But it is a valuable work.
The result of your fifty or sixty years of religious reading in the four
words, 'Be just and good,' is that in which all our inquiries must end;
as the riddles of all the priesthoods end in four more, '_Ubi panis, ibi
deus_.' What all agree in, is probably right; what no two agree in, most
probably wrong. One of our fan-coloring biographers, who paints small
men as very great, inquired of me lately, with real affection too,
whether he might consider as authentic, the change in my religion much
spoken of in some circles. Now this supposed that they knew what had
been my religion before, taking for it the word of their priests, whom
I certainly never made the confidants of my creed. My answer was, 'Say
nothing of my religion. It is known to my God and myself alone.

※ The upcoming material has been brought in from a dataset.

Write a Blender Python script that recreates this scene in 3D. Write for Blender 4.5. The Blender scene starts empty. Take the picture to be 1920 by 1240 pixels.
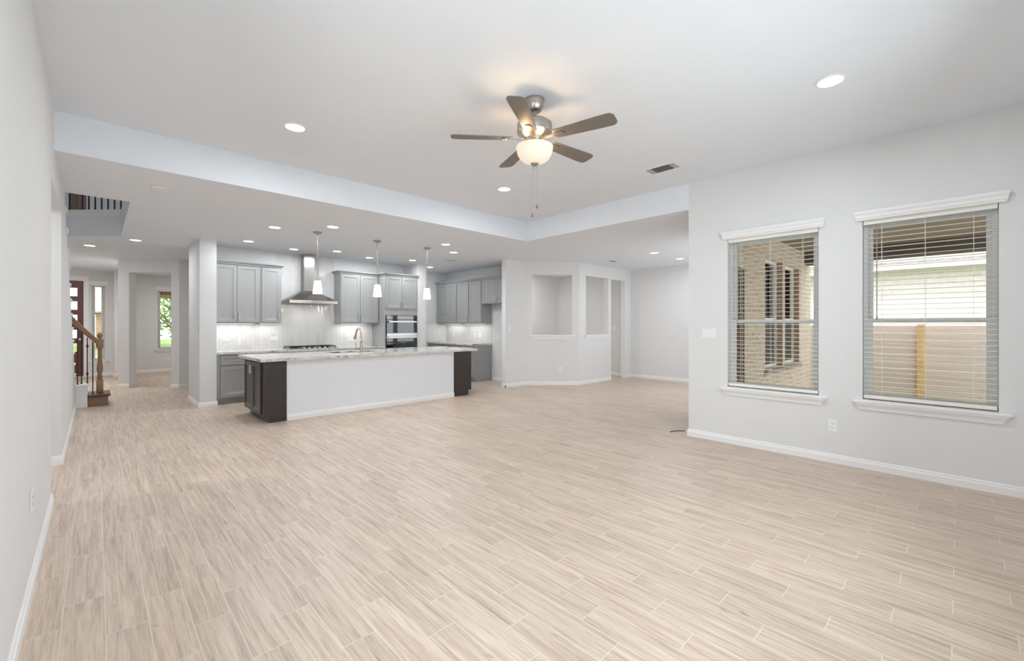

Its
evidence before the world is to be sought in my life; if that has been
honest and dutiful to society, the religion which has regulated it
cannot be a bad one.' Affectionately adieu.
Th: Jefferson.
LETTER CXL.--TO JOHN ADAMS, May 5, 1817
TO JOHN ADAMS.
Monticello, May 5, 1817.
Dear Sir,
Absences and avocations had prevented my acknowledging your favor of
February the 2nd, when that of April the 19th arrived. I had not the
pleasure of receiving the former by the hands of Mr. Lyman. His business
probably carried him in another direction; for I am far inland, and
distant from the great line of communication between the trading cities.